Geneva--The trend of notable blue diamonds taking center stage at auction will continue next month in Geneva.

An 8.01-carat fancy vivid blue diamond, dubbed “The Sky Blue Diamond” to emphasize its rare hue, will headline the Magnificent Jewels and Noble Jewels at Sotheby’s Geneva on Nov. 16.

Set in a ring by Cartier, it is expected to sell for between $15 and $25 million.

Sotheby’s said the stone has been graded as a fancy vivid blue by the Gemological Institute of America, and also was found to have excellent polish and to be Type IIb.

“The Sky Blue Diamond is a wonderfully clear celestial blue, presented in an extremely elegant square emerald cut--in my view, the most flattering of all the cuts for a colored diamond,” said David Bennett, worldwide chairman of Sotheby’s jewelry division.

Sotheby’s has set a new world record auction price for blue diamonds twice over the past couple of years.

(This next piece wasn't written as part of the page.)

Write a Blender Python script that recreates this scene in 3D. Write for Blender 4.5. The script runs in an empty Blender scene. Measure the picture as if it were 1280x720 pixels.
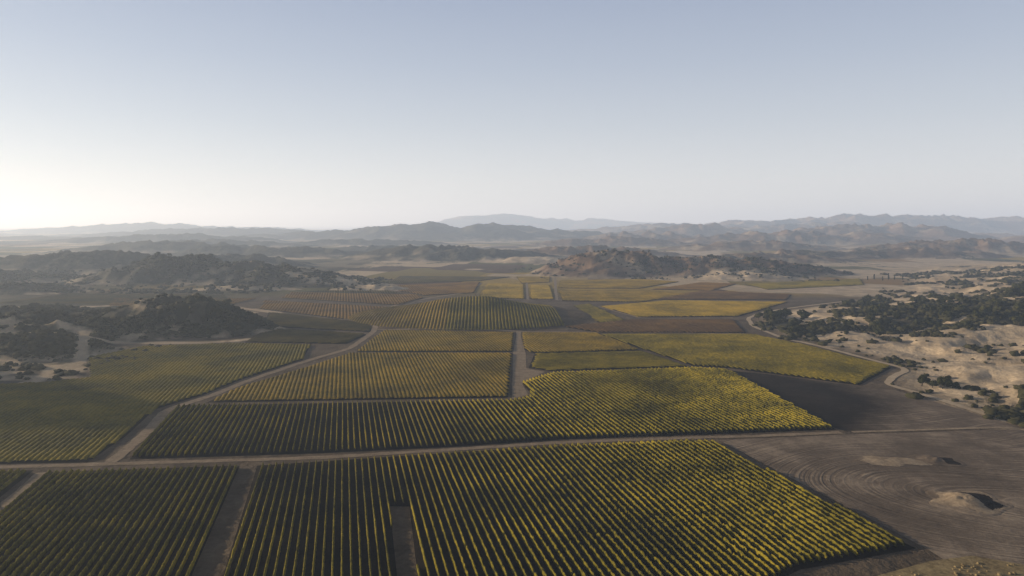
import bpy, math, bmesh, random
import numpy as np
random.seed(5); rng=np.random.default_rng(5)
sc=bpy.context.scene
sc.view_settings.view_transform='Standard'; sc.view_settings.look='None'; sc.view_settings.exposure=0
col=sc.collection

# ------------------------------------------------------------------ noise
def _h(ix,iy,seed):
    h=(ix*374761393+iy*668265263+seed*144269504)&0xFFFFFFFF
    h=((h^(h>>13))*1274126177)&0xFFFFFFFF
    return ((h^(h>>16))&0xFFFF)/65535.0
def perlin(x,y,seed=0):
    x=np.asarray(x,float); y=np.asarray(y,float)
    ix=np.floor(x).astype(np.int64); iy=np.floor(y).astype(np.int64)
    fx=x-ix; fy=y-iy
    def g(a,b):
        t=_h(ix+a,iy+b,seed)*2*np.pi
        return np.cos(t)*(fx-a)+np.sin(t)*(fy-b)
    u=fx*fx*fx*(fx*(fx*6-15)+10); v=fy*fy*fy*(fy*(fy*6-15)+10)
    return 1.5*((g(0,0)*(1-u)+g(1,0)*u)*(1-v)+(g(0,1)*(1-u)+g(1,1)*u)*v)
def fbm(x,y,o=4,seed=0,gain=.5):
    s=0;a=1;n=0
    for i in range(o):
        s=s+a*perlin(x*2**i,y*2**i,seed+i*17); n+=a; a*=gain
    return s/n
def ridged(x,y,o=4,seed=0):
    s=0;a=1;n=0
    for i in range(o):
        p=perlin(x*2**i,y*2**i,seed+i*31); s=s+a*(1-np.sqrt(p*p+.005)*1.7); n+=a; a*=.45
    return s/n
def ss(a,b,x):
    t=np.clip((x-a)/(b-a),0,1); return t*t*(3-2*t)

SAND=np.array((.56,.435,.29)); GRASS=np.array((.30,.24,.145)); BROWN=np.array((.19,.125,.08)); DARK=np.array((.085,.075,.048)); DIRT=np.array((.145,.110,.075)); FAR=np.array((.15,.125,.08))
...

In April, the De Beers Millennium Jewel 4, one of the dozen rare diamonds De Beers assembled to mark the year 2000, sold for $31.8 million at Sotheby’s Hong Kong, making the 10.10-carat oval-shaped fancy vivid blue diamond the most expensive jewel ever sold at auction in Asia.

In November 2015, the auction house sold a 12.03-carat fancy vivid blue diamond called the Blue Moon of Josephine for $48.5 million, making it the most expensive jewel ever sold at auction anywhere. It also set the per-carat record for any diamond, at $4 million per carat.

However, the Blue Moon’s record price ultimately was trumped by The Oppenheimer Blue, a 14.62-carat VVS1 clarity fancy vivid blue diamond that became the most expensive jewel ever sold at auction when it garnered $57.5 million at Christie’s Geneva in May.

Sotheby’s Nov. 16 sale in Geneva also will include more colored diamonds, as well as colored gemstones and period jewels with noble provenance, such as a historic diamond choker from the second half of the 18th century that was in the collection of the imperial Russian family.